Leave out the pictures and repeat the data exactly.
○ ○ ○
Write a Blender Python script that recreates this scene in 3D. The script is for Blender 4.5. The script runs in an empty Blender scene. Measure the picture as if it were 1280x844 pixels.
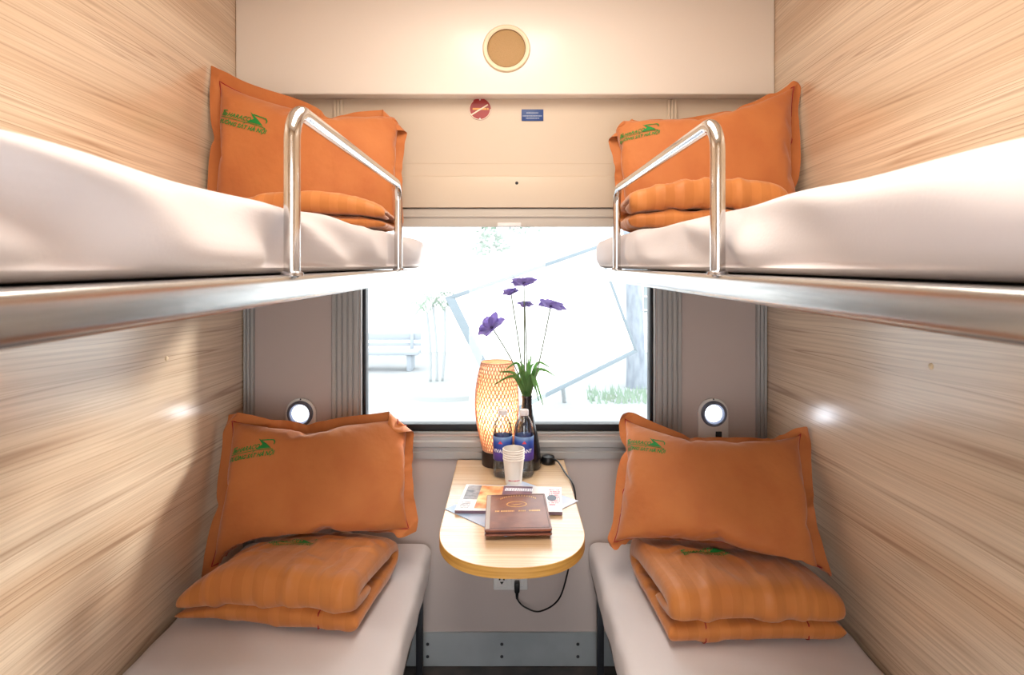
import bpy, bmesh, math, random
import numpy as np
from mathutils import Vector, noise
random.seed(5)
SC = bpy.context.scene
COL = SC.collection
PI = math.pi

# ------------------------------------------------------------------ camera, world, lights
EYE = 1.49
F = 756.0
cam = bpy.data.objects.new('camera', bpy.data.cameras.new('camera'))
COL.objects.link(cam)
cam.location = (0, 0, EYE)
cam.rotation_euler = (PI / 2, 0, 0)
cam.data.sensor_width = 36
cam.data.lens = 36 * F / 1280
cam.data.shift_x = 6 / 1280
cam.data.shift_y = -91 / 1280
cam.data.clip_start = 0.02
cam.data.dof.use_dof = True
cam.data.dof.focus_distance = 1.95
cam.data.dof.aperture_fstop = 9
SC.camera = cam
SC.view_settings.view_transform = 'Standard'
SC.view_settings.look = 'None'
SC.view_settings.gamma = 1
SC.view_settings.use_curve_mapping = False
SC.view_settings.exposure = 0.0

W = bpy.data.worlds.new('sky')
W.use_nodes = True
bg = W.node_tree.nodes['Background']
bg.inputs[0].default_value = (0.95, 0.975, 1.0, 1)
bg.inputs[1].default_value = 6.2
SC.world = W
SC.cycles.transparent_max_bounces = 40

def light(name, kind, loc, energy, color=(1, 1, 1), parent=None, **kw):
    d = bpy.data.lights.new(name, kind)
    d.energy = energy
    d.color = color
    for k, v in kw.items():
        setattr(d, k, v)
    o = bpy.data.objects.new(name, d)
    COL.objects.link(o)
    o.location = loc
    if parent:
        o.parent = parent
    return o

sun = light('sun', 'SUN', (0, 0, 5), 9, (1, 0.95, 0.9), angle=math.radians(8))
sun.rotation_euler = Vector((0.64, 0.53, 0.26)).to_track_quat('Z', 'Y').to_euler()
CEIL_POWER = 22.5
CEIL_COLOR = (1.0, 0.95, 0.88)

# ------------------------------------------------------------------ helpers
def lin(r, g=None, b=None):
    if g is None:
        r, g, b = r
    f = lambda c: (c / 255 / 12.92) if c / 255 <= 0.04045 else ((c / 255 + 0.055) / 1.055) ** 2.4
    return (f(r), f(g), f(b), 1)

def mat(name, color, rough=0.5, metal=0.0, spec=0.5, bump=None, sheen=0.0, emit=None, estr=0, coat=0, trans=0, ior=1.45):
    m = bpy.data.materials.new(name)
    m.use_nodes = True
    nt = m.node_tree
    p = nt.nodes['Principled BSDF']
    p.inputs['Base Color'].default_value = color
    p.inputs['Roughness'].default_value = rough
    p.inputs['Metallic'].default_value = metal
    p.inputs['Specular IOR Level'].default_value = spec
    p.inputs['Sheen Weight'].default_value = sheen
    p.inputs['Coat Weight'].default_value = coat
    p.inputs['Coat Roughness'].default_value = 0.16
    p.inputs['Transmission Weight'].default_value = trans
    p.inputs['IOR'].default_value = ior
    if emit:
        p.inputs['Emission Color'].default_value = emit
        p.inputs['Emission Strength'].default_value = estr
    if bump:
        scale, strength = bump
        tc = nt.nodes.new('ShaderNodeTexCoord')
        n = nt.nodes.new('ShaderNodeTexNoise')
        n.inputs['Scale'].default_value = scale
        n.inputs['Detail'].default_value = 6
        b = nt.nodes.new('ShaderNodeBump')
        b.inputs['Strength'].default_value = strength
        b.inputs['Distance'].default_value = 0.01
        nt.links.new(tc.outputs['Object'], n.inputs['Vector'])
        nt.links.new(n.outputs['Fac'], b.inputs['Height'])
        nt.links.new(b.outputs['Normal'], p.inputs['Normal'])
    return m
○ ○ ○
The output
Write a Blender Python script that recreates this scene in 3D. The script is for Blender 4.5. The script runs in an empty Blender scene. Measure the picture as if it were 1280x844 pixels.
import bpy, bmesh, math, random
import numpy as np
from mathutils import Vector, noise
random.seed(5)
SC = bpy.context.scene
COL = SC.collection
PI = math.pi

# ------------------------------------------------------------------ camera, world, lights
EYE = 1.49
F = 756.0
cam = bpy.data.objects.new('camera', bpy.data.cameras.new('camera'))
COL.objects.link(cam)
cam.location = (0, 0, EYE)
cam.rotation_euler = (PI / 2, 0, 0)
cam.data.sensor_width = 36
cam.data.lens = 36 * F / 1280
cam.data.shift_x = 6 / 1280
cam.data.shift_y = -91 / 1280
cam.data.clip_start = 0.02
cam.data.dof.use_dof = True
cam.data.dof.focus_distance = 1.95
cam.data.dof.aperture_fstop = 9
SC.camera = cam
SC.view_settings.view_transform = 'Standard'
SC.view_settings.look = 'None'
SC.view_settings.gamma = 1
SC.view_settings.use_curve_mapping = False
SC.view_settings.exposure = 0.0

W = bpy.data.worlds.new('sky')
W.use_nodes = True
bg = W.node_tree.nodes['Background']
bg.inputs[0].default_value = (0.95, 0.975, 1.0, 1)
bg.inputs[1].default_value = 6.2
SC.world = W
SC.cycles.transparent_max_bounces = 40

def light(name, kind, loc, energy, color=(1, 1, 1), parent=None, **kw):
    d = bpy.data.lights.new(name, kind)
    d.energy = energy
    d.color = color
    for k, v in kw.items():
        setattr(d, k, v)
    o = bpy.data.objects.new(name, d)
    COL.objects.link(o)
    o.location = loc
    if parent:
        o.parent = parent
    return o

sun = light('sun', 'SUN', (0, 0, 5), 9, (1, 0.95, 0.9), angle=math.radians(8))
sun.rotation_euler = Vector((0.64, 0.53, 0.26)).to_track_quat('Z', 'Y').to_euler()
CEIL_POWER = 22.5
CEIL_COLOR = (1.0, 0.95, 0.88)

# ------------------------------------------------------------------ helpers
def lin(r, g=None, b=None):
    if g is None:
        r, g, b = r
    f = lambda c: (c / 255 / 12.92) if c / 255 <= 0.04045 else ((c / 255 + 0.055) / 1.055) ** 2.4
    return (f(r), f(g), f(b), 1)

def mat(name, color, rough=0.5, metal=0.0, spec=0.5, bump=None, sheen=0.0, emit=None, estr=0, coat=0, trans=0, ior=1.45):
    m = bpy.data.materials.new(name)
    m.use_nodes = True
    nt = m.node_tree
    p = nt.nodes['Principled BSDF']
    p.inputs['Base Color'].default_value = color
    p.inputs['Roughness'].default_value = rough
    p.inputs['Metallic'].default_value = metal
    p.inputs['Specular IOR Level'].default_value = spec
    p.inputs['Sheen Weight'].default_value = sheen
    p.inputs['Coat Weight'].default_value = coat
    p.inputs['Coat Roughness'].default_value = 0.16
    p.inputs['Transmission Weight'].default_value = trans
    p.inputs['IOR'].default_value = ior
    if emit:
        p.inputs['Emission Color'].default_value = emit
        p.inputs['Emission Strength'].default_value = estr
    if bump:
        scale, strength = bump
        tc = nt.nodes.new('ShaderNodeTexCoord')
        n = nt.nodes.new('ShaderNodeTexNoise')
        n.inputs['Scale'].default_value = scale
        n.inputs['Detail'].default_value = 6
        b = nt.nodes.new('ShaderNodeBump')
        b.inputs['Strength'].default_value = strength
        b.inputs['Distance'].default_value = 0.01
        nt.links.new(tc.outputs['Object'], n.inputs['Vector'])
        nt.links.new(n.outputs['Fac'], b.inputs['Height'])
        nt.links.new(b.outputs['Normal'], p.inputs['Normal'])
    return m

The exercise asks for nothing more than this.